### What the exercise asks
Begin with the first line of the material and write out each line exactly, ending with the line that contains "v = ray(x, y); v = v*((h-EYE)/v.z);". Pictures are not part of the copy.

### Data excerpt
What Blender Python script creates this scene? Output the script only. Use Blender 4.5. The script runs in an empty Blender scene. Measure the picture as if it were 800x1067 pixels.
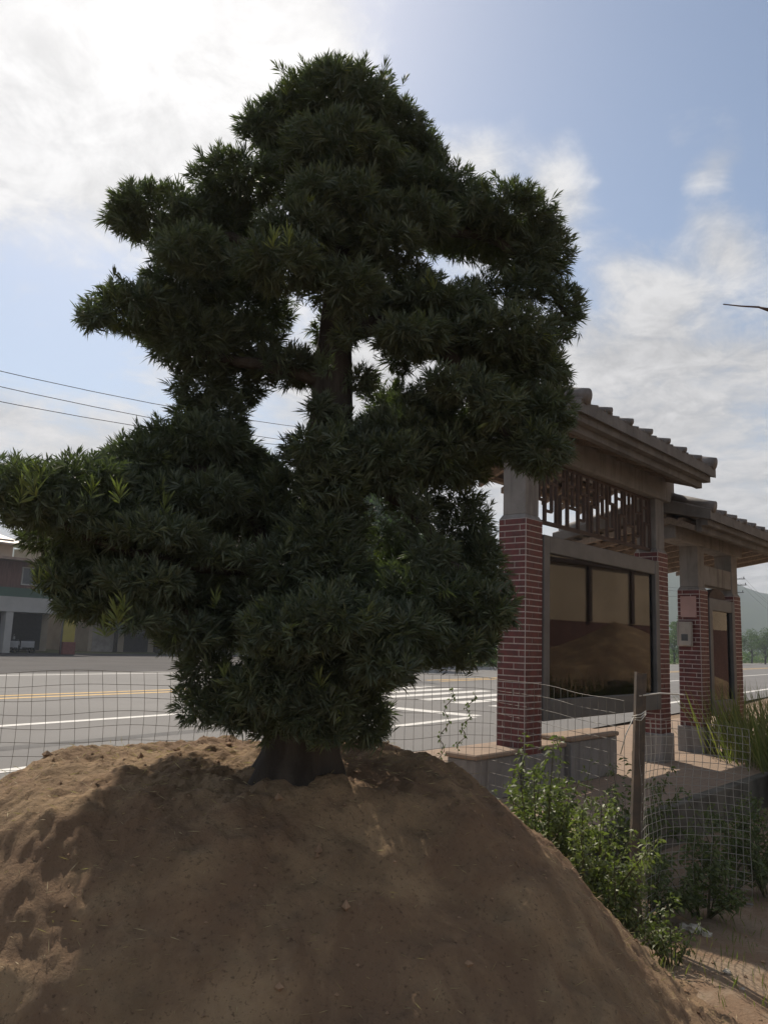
import bpy, math, random
import numpy as np
from mathutils import Vector, Matrix, noise
random.seed(7); rng = np.random.default_rng(11)
S = bpy.context.scene; C = S.collection
R = math.radians
# ---------------------------------------------------------------- camera
F, RHO, CX, CY, PITCH, EYE = 830.0, 0.036, 400.0, 533.5, math.atan(132.5/830), 1.6
RT = Vector((1, 0, 0)); UPV = Vector((0, -math.sin(PITCH), math.cos(PITCH))); FW = Vector((0, math.cos(PITCH), math.sin(PITCH)))
cam_d = bpy.data.cameras.new('camera'); cam = bpy.data.objects.new('camera', cam_d); C.objects.link(cam)
xr = RT*math.cos(RHO) + UPV*math.sin(RHO); yu = UPV*math.cos(RHO) - RT*math.sin(RHO)
cam.matrix_world = Matrix(((xr.x, yu.x, -FW.x, 0), (xr.y, yu.y, -FW.y, 0), (xr.z, yu.z, -FW.z, EYE), (0, 0, 0, 1)))
cam_d.sensor_fit = 'VERTICAL'; cam_d.sensor_height = 36; cam_d.lens = 36*F/1067; cam_d.clip_end = 6000; cam_d.clip_start = 0.05
S.camera = cam
# ---------------------------------------------------------------- sky, sun, exposure
SUN_EL, SUN_AZ = R(46), R(-21)            # azimuth from +Y, towards +X
SUNV = Vector((math.sin(SUN_AZ)*math.cos(SUN_EL), math.cos(SUN_AZ)*math.cos(SUN_EL), math.sin(SUN_EL)))
EXPOSURE = 0.56
SKY_STRENGTH = 0.1
sun_d = bpy.data.lights.new('sun', 'SUN'); sun_d.energy = 3.6; sun_d.angle = R(0.5); sun_d.color = (1.0, 0.90, 0.77)
sun = bpy.data.objects.new('sun', sun_d); C.objects.link(sun)
sun.rotation_euler = (-SUNV).to_track_quat('-Z', 'Y').to_euler()
S.view_settings.view_transform = 'Standard'; S.view_settings.look = 'None'; S.view_settings.gamma = 1
S.view_settings.exposure = EXPOSURE; S.view_settings.use_curve_mapping = False

def ray(x, y):                             # direction of a picture point, world space
    r, u = (x-CX)/F, (CY-y)/F
    return RT*(r*math.cos(RHO)-u*math.sin(RHO)) + UPV*(r*math.sin(RHO)+u*math.cos(RHO)) + FW
def at(x, y, z):                           # the world point there at ground distance z
    v = ray(x, y); v = v*(z/v.y); v.z += EYE; return v
def on_ground(x, y, h=0):
    v = ray(x, y); v = v*((h-EYE)/v.z); v.z += EYE; return v

class NT:
    def __init__(s, tree): s.t = tree; tree.nodes.clear()
    def n(s, typ, **kw):
        nd = s.t.nodes.new(typ)
        for k, v in kw.items():
            if k.startswith('i_'):
                key = k[2:]; nd.inputs[int(key) if key.isdigit() else key.replace('_', ' ')].default_value = v
            else: setattr(nd, k, v)
        return nd
    def l(s, a, b): s.t.links.new(a, b)
    def math(s, op, a, b=None, c=None, clamp=False):
        nd = s.t.nodes.new('ShaderNodeMath'); nd.operation = op; nd.use_clamp = clamp
        for i, v in enumerate((a, b, c)):
            if v is None: continue
            if isinstance(v, (int, float)): nd.inputs[i].default_value = v
            else: s.l(v, nd.inputs[i])
        return nd.outputs[0]
    def mix(s, f, a, b, blend='MIX'):
        nd = s.t.nodes.new('ShaderNodeMix'); nd.data_type = 'RGBA'; nd.blend_type = blend
        for i, v in ((0, f), (6, a), (7, b)):
            if isinstance(v, (int, float)): nd.inputs[i].default_value = v
            elif isinstance(v, tuple): nd.inputs[i].default_value = (*v[:3], 1)
            else: s.l(v, nd.inputs[i])
        return nd.outputs[2]
    def ramp(s, fac, lo, hi, a=0.0, b=1.0, smooth=True):
        nd = s.n('ShaderNodeMapRange'); nd.interpolation_type = 'SMOOTHSTEP' if smooth else 'LINEAR'
        s.l(fac, nd.inputs[0])
        for i, v in enumerate((lo, hi, a, b)): nd.inputs[i+1].default_value = v
        return nd.outputs[0]

world = bpy.data.worlds.new('World'); S.world = world; world.use_nodes = True
def build_world():
    T = NT(world.node_tree)
    out = T.n('ShaderNodeOutputWorld'); bg = T.n('ShaderNodeBackground', i_Strength=SKY_STRENGTH)
    sky = T.n('ShaderNodeTexSky', sky_type='NISHITA', sun_disc=False, sun_elevation=SUN_EL, sun_rotation=SUN_AZ,
              altitude=100, air_density=1.0, dust_density=.9, ozone_density=1.6)
    geo = T.n('ShaderNodeTexCoord')
    nrm = T.n('ShaderNodeVectorMath', operation='NORMALIZE'); T.l(geo.outputs['Generated'], nrm.inputs[0])
    sep = T.n('ShaderNodeSeparateXYZ'); T.l(nrm.outputs[0], sep.inputs[0])
    zz = T.math('ADD', T.math('MAXIMUM', sep.outputs[2], 0.0), 0.16)
    px, py = T.math('DIVIDE', sep.outputs[0], zz), T.math('DIVIDE', sep.outputs[1], zz)
    cmb = T.n('ShaderNodeCombineXYZ'); T.l(px, cmb.inputs[0]); T.l(py, cmb.inputs[1])
    def noi(scale, det, rough, w, dist=0.0, vec=cmb):
        nd = T.n('ShaderNodeTexNoise', noise_dimensions='4D', i_Scale=scale, i_Detail=det, i_Roughness=rough, i_W=w, i_Distortion=dist)
        T.l(vec.outputs[0], nd.inputs['Vector']); return nd.outputs[0]
    def lobe(x, y, inner, outer, amt):
        v = ray(x, y).normalized()
        dt = T.n('ShaderNodeVectorMath', operation='DOT_PRODUCT'); T.l(nrm.outputs[0], dt.inputs[0]); dt.inputs[1].default_value = v
        return T.ramp(dt.outputs['Value'], math.cos(R(outer)), math.cos(R(inner)), 0, amt)
    big, fine, wisp = noi(1.7, 5, .55, 2.3, .3), noi(7.0, 8, .66, 7.1, .6), noi(3.2, 9, .66, 4.2, 1.4)
    cov = T.math('ADD', T.math('MULTIPLY', big, .55), T.math('ADD', T.math('MULTIPLY', fine, .28), T.math('MULTIPLY', wisp, .35)))
    cov = T.math('ADD', T.math('MULTIPLY', cov, 1.75), -.44)
    for b in LOBES: cov = T.math('ADD', cov, lobe(*b))
    low = T.ramp(sep.outputs[2], .30, .04, 0, .16); cov = T.math('ADD', cov, low)
    cl = T.math('MULTIPLY', T.ramp(cov, .44, .84), .93)
    dsun = T.n('ShaderNodeVectorMath', operation='DOT_PRODUCT'); T.l(nrm.outputs[0], dsun.inputs[0]); dsun.inputs[1].default_value = SUNV
    mu = T.math('MAXIMUM', dsun.outputs['Value'], 0.0)
    glow = T.math('ADD', T.math('MULTIPLY', T.math('POWER', mu, 30.0), 1.2), T.math('MULTIPLY', T.math('POWER', mu, 6.0), 2.6))
    shade = T.math('ADD', T.math('MULTIPLY', T.ramp(T.math('ADD', T.math('MULTIPLY', fine, .6), T.math('MULTIPLY', wisp, .4)), .34, .64), 2.6), 2.75)
    cb = T.math('ADD', shade, glow)
    tint = T.mix(T.ramp(sep.outputs[2], .05, .55), (1.0, .95, .91), (1.0, .98, .96))
    cc = T.n('ShaderNodeVectorMath', operation='SCALE'); T.l(tint, cc.inputs[0]); T.l(cb, cc.inputs['Scale'])
    skyd = T.n('ShaderNodeVectorMath', operation='MULTIPLY'); T.l(sky.outputs[0], skyd.inputs[0]); skyd.inputs[1].default_value = SKYTINT
    T.l(T.mix(cl, skyd.outputs[0], cc.outputs[0]), bg.inputs[0]); T.l(bg.outputs[0], out.inputs[0])
SKYTINT = (.78, .78, .76)
LOBES = [(90, 60, 5, 22, .26), (270, 0, 2, 12, .14), (60, 190, 3, 9, .14), (640, 330, 3, 13, .14), (760, 420, 4, 16, .18), (530, 190, 1, 7, .40), (440, 180, 1, 6, .2), (700, 260, 1, 6, .2), (60, 440, 2, 8, .10),
         (640, 50, 6, 19, -.50), (780, 200, 2, 11, -.25), (60, 320, 2, 8, -.30), (420, 440, 3, 12, .2), (735, 130, .1, 4.5, .58), (780, 215, .1, 5, .35), (600, 210, 1, 4, .15)]
build_world()
S.cycles.volume_bounces = 0; S.cycles.max_bounces = 6; S.cycles.transparent_max_bounces = 12
S.cycles.diffuse_bounces = 3; S.cycles.glossy_bounces = 2; S.cycles.transmission_bounces = 4
S.cycles.use_denoising = True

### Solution
What Blender Python script creates this scene? Output the script only. Use Blender 4.5. The script runs in an empty Blender scene. Measure the picture as if it were 800x1067 pixels.
import bpy, math, random
import numpy as np
from mathutils import Vector, Matrix, noise
random.seed(7); rng = np.random.default_rng(11)
S = bpy.context.scene; C = S.collection
R = math.radians
# ---------------------------------------------------------------- camera
F, RHO, CX, CY, PITCH, EYE = 830.0, 0.036, 400.0, 533.5, math.atan(132.5/830), 1.6
RT = Vector((1, 0, 0)); UPV = Vector((0, -math.sin(PITCH), math.cos(PITCH))); FW = Vector((0, math.cos(PITCH), math.sin(PITCH)))
cam_d = bpy.data.cameras.new('camera'); cam = bpy.data.objects.new('camera', cam_d); C.objects.link(cam)
xr = RT*math.cos(RHO) + UPV*math.sin(RHO); yu = UPV*math.cos(RHO) - RT*math.sin(RHO)
cam.matrix_world = Matrix(((xr.x, yu.x, -FW.x, 0), (xr.y, yu.y, -FW.y, 0), (xr.z, yu.z, -FW.z, EYE), (0, 0, 0, 1)))
cam_d.sensor_fit = 'VERTICAL'; cam_d.sensor_height = 36; cam_d.lens = 36*F/1067; cam_d.clip_end = 6000; cam_d.clip_start = 0.05
S.camera = cam
# ---------------------------------------------------------------- sky, sun, exposure
SUN_EL, SUN_AZ = R(46), R(-21)            # azimuth from +Y, towards +X
SUNV = Vector((math.sin(SUN_AZ)*math.cos(SUN_EL), math.cos(SUN_AZ)*math.cos(SUN_EL), math.sin(SUN_EL)))
EXPOSURE = 0.56
SKY_STRENGTH = 0.1
sun_d = bpy.data.lights.new('sun', 'SUN'); sun_d.energy = 3.6; sun_d.angle = R(0.5); sun_d.color = (1.0, 0.90, 0.77)
sun = bpy.data.objects.new('sun', sun_d); C.objects.link(sun)
sun.rotation_euler = (-SUNV).to_track_quat('-Z', 'Y').to_euler()
S.view_settings.view_transform = 'Standard'; S.view_settings.look = 'None'; S.view_settings.gamma = 1
S.view_settings.exposure = EXPOSURE; S.view_settings.use_curve_mapping = False

def ray(x, y):                             # direction of a picture point, world space
    r, u = (x-CX)/F, (CY-y)/F
    return RT*(r*math.cos(RHO)-u*math.sin(RHO)) + UPV*(r*math.sin(RHO)+u*math.cos(RHO)) + FW
def at(x, y, z):                           # the world point there at ground distance z
    v = ray(x, y); v = v*(z/v.y); v.z += EYE; return v
def on_ground(x, y, h=0):
    v = ray(x, y); v = v*((h-EYE)/v.z); v.z += EYE; return v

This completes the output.